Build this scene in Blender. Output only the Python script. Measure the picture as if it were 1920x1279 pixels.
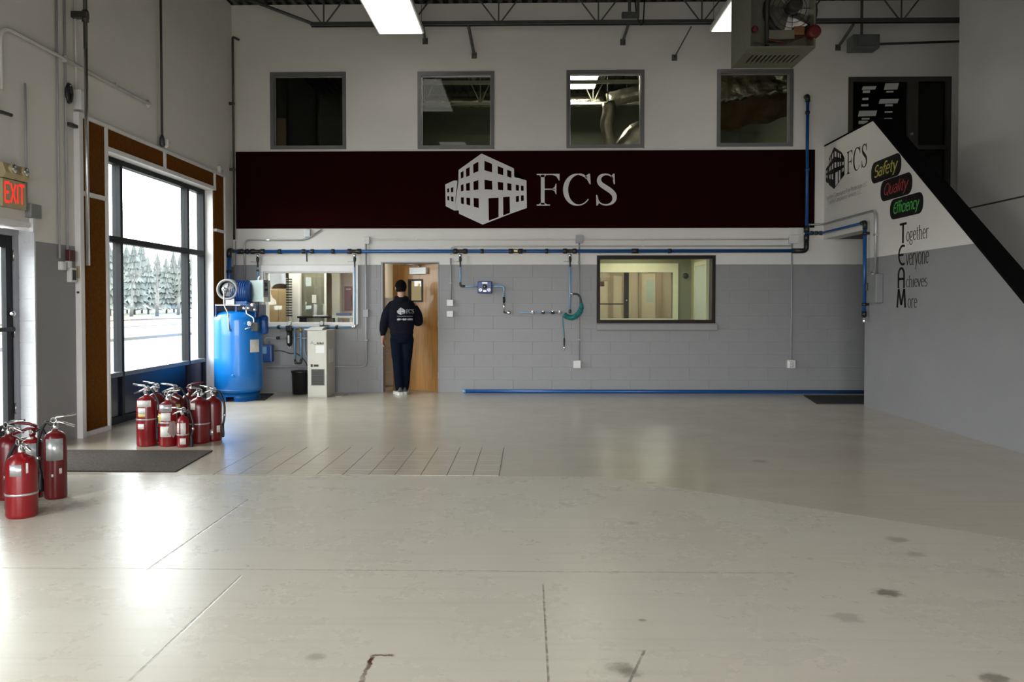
import bpy, bmesh, math, random
from math import sin, cos, pi, radians, sqrt, atan2
from mathutils import Vector, Matrix, Euler
from mathutils.bvhtree import BVHTree

for _o in list(bpy.data.objects):
    bpy.data.objects.remove(_o, do_unlink=True)
random.seed(7)
SC = bpy.context.scene
COL = SC.collection

# ------------------------------------------------------------------ camera
FPX = 1500.0                      # focal length in pixels of a 1920 px wide frame
CAM_H, YAW, PITCH, SHIFT_PX = 1.35, 0.020, 0.023, 33.0
CAM_ROT = Euler((pi / 2 - PITCH, 0.0, YAW), 'XYZ')
cam_data = bpy.data.cameras.new('camera')
cam_data.sensor_width = 36.0
cam_data.lens = 36.0 * FPX / 1920.0
cam_data.shift_y = -SHIFT_PX / 1920.0
cam_data.clip_end = 1000
cam = bpy.data.objects.new('camera', cam_data)
cam.location = (0, 0, CAM_H)
cam.rotation_euler = CAM_ROT
COL.objects.link(cam)
SC.camera = cam

# ------------------------------------------------------------------ world and exposure
SC.view_settings.view_transform = 'Standard'
SC.view_settings.look = 'None'
SC.view_settings.gamma = 1.0
SC.view_settings.use_curve_mapping = False
SC.view_settings.exposure = 1.48
SKY = 5.5
LAMP = 0.30
world = bpy.data.worlds.new('overcast_sky')
SC.world = world
world.use_nodes = True
_wn = world.node_tree
_bg = _wn.nodes['Background']
_tc = _wn.nodes.new('ShaderNodeTexCoord')
_nz = _wn.nodes.new('ShaderNodeTexNoise'); _nz.inputs['Scale'].default_value = 1.6
_rp = _wn.nodes.new('ShaderNodeValToRGB')
_rp.color_ramp.elements[0].color = (0.94, 0.965, 1.0, 1); _rp.color_ramp.elements[1].color = (1.0, 0.995, 0.985, 1)
_wn.links.new(_tc.outputs['Generated'], _nz.inputs['Vector'])
_wn.links.new(_nz.outputs['Fac'], _rp.inputs['Fac'])
_wn.links.new(_rp.outputs['Color'], _bg.inputs['Color'])
_bg.inputs['Strength'].default_value = SKY
def portal(name, loc, rot, sx, sy):
    """light portal in a glazed opening: gives off nothing itself, only helps sky light find its way in"""
    ld = bpy.data.lights.new(name, 'AREA'); ld.shape = 'RECTANGLE'; ld.size = sx; ld.size_y = sy; ld.cycles.is_portal = True
    o = bpy.data.objects.new(name, ld); o.location = loc; o.rotation_euler = rot; COL.objects.link(o)
portal('daylight_portal', (-4.75, 10.0, 1.8), (0, -pi / 2, 0), 2.5, 2.95)
portal('daylight_portal', (-4.80, 6.8, 1.05), (0, -pi / 2, 0), 1.8, 0.95)
portal('daylight_portal', (-4.75, 2.0, 1.8), (0, -pi / 2, 0), 2.4, 3.2)
portal('daylight_portal', (-1.95, -4.70, 1.75), (pi / 2, 0, 0), 3.3, 3.5)
portal('daylight_portal', (1.3, -4.70, 1.75), (pi / 2, 0, 0), 2.4, 3.5)

# ------------------------------------------------------------------ the room's measures (metres)
D = 12.3                                    # back wall
XR = 4.5                                    # stair wall
XW = 6.5                                    # far right wall, on the landing
XS = 5.6                                    # right wall beside the stairs
ZC = 5.95                                   # roof deck
ZP = 1.97                                   # top of the grey paint
ZU = 2.75                                   # upper storey floor
YR = -4.5                                   # rear wall, behind the camera
_R = CAM_ROT.to_matrix()
def ray(x, y):
    return _R @ Vector(((x - 960.0) / FPX, (639.5 - SHIFT_PX - y) / FPX, -1.0))
def B(x, y, off=0.0):                        # on the back wall (off metres in front): X, Z
    d = ray(x, y); t = (D - off) / d.y
    return (d.x * t, CAM_H + d.z * t)
XL = B(438.5, 600)[0]
def L(x, y, off=0.0):                        # on the left wall: Y, Z
    d = ray(x, y); t = (XL + off) / d.x
    return (d.y * t, CAM_H + d.z * t)
def S(x, y, off=0.0):                        # on the stair wall: Y, Z
    d = ray(x, y); t = (XR - off) / d.x
    return (d.y * t, CAM_H + d.z * t)
def F(x, y, z=0.0):                          # on the floor: X, Y
    d = ray(x, y); t = (z - CAM_H) / d.z
    return (d.x * t, d.y * t)

# ------------------------------------------------------------------ materials
def lin(c):
    return tuple(((v / 255.0) / 12.92 if v / 255.0 <= 0.04045 else ((v / 255.0 + 0.055) / 1.055) ** 2.4) for v in c)
MATS = {}
def mat(name, col, rough=0.5, metal=0.0, var=0.06, scale=8.0, bump=0.0, bscale=40.0, emit=0.0, coat=0.0, spec=0.5, stretch=None, trans=0.0):
    """principled material; col is linear albedo; noise varies value by var"""
    if name in MATS: return MATS[name]
    m = bpy.data.materials.new(name); m.use_nodes = True
    nt = m.node_tree; bs = nt.nodes['Principled BSDF']
    bs.inputs['Roughness'].default_value = rough
    bs.inputs['Metallic'].default_value = metal
    bs.inputs['Specular IOR Level'].default_value = spec
    bs.inputs['Coat Weight'].default_value = coat
    tc = nt.nodes.new('ShaderNodeTexCoord')
    mp = nt.nodes.new('ShaderNodeMapping')
    if stretch: mp.inputs['Scale'].default_value = stretch
    nt.links.new(tc.outputs['Object'], mp.inputs['Vector'])
    nz = nt.nodes.new('ShaderNodeTexNoise'); nz.inputs['Scale'].default_value = scale; nz.inputs['Detail'].default_value = 4
    nt.links.new(mp.outputs['Vector'], nz.inputs['Vector'])
    rp = nt.nodes.new('ShaderNodeValToRGB')
    rp.color_ramp.elements[0].position = 0.3; rp.color_ramp.elements[1].position = 0.7
    rp.color_ramp.elements[0].color = tuple(max(0, c * (1 - var)) for c in col) + (1,)
    rp.color_ramp.elements[1].color = tuple(min(1, c * (1 + var)) for c in col) + (1,)
    nt.links.new(nz.outputs['Fac'], rp.inputs['Fac'])
    nt.links.new(rp.outputs['Color'], bs.inputs['Base Color'])
    if bump > 0:
        n2 = nt.nodes.new('ShaderNodeTexNoise'); n2.inputs['Scale'].default_value = bscale; n2.inputs['Detail'].default_value = 3
        nt.links.new(mp.outputs['Vector'], n2.inputs['Vector'])
        bp = nt.nodes.new('ShaderNodeBump'); bp.inputs['Strength'].default_value = bump; bp.inputs['Distance'].default_value = 0.01
        nt.links.new(n2.outputs['Fac'], bp.inputs['Height'])
        nt.links.new(bp.outputs['Normal'], bs.inputs['Normal'])
    if emit > 0:
        bs.inputs['Emission Color'].default_value = tuple(col) + (1,)
        bs.inputs['Emission Strength'].default_value = emit
    MATS[name] = m
    return m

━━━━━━

• [Stated exercise]:
Give back exactly the lines from the first line of the data through the line with "from mathutils.bvhtree import BVHTree", pictures excluded.

• [Solved exercise]:
Build this scene in Blender. Output only the Python script. Measure the picture as if it were 1920x1279 pixels.
import bpy, bmesh, math, random
from math import sin, cos, pi, radians, sqrt, atan2
from mathutils import Vector, Matrix, Euler
from mathutils.bvhtree import BVHTree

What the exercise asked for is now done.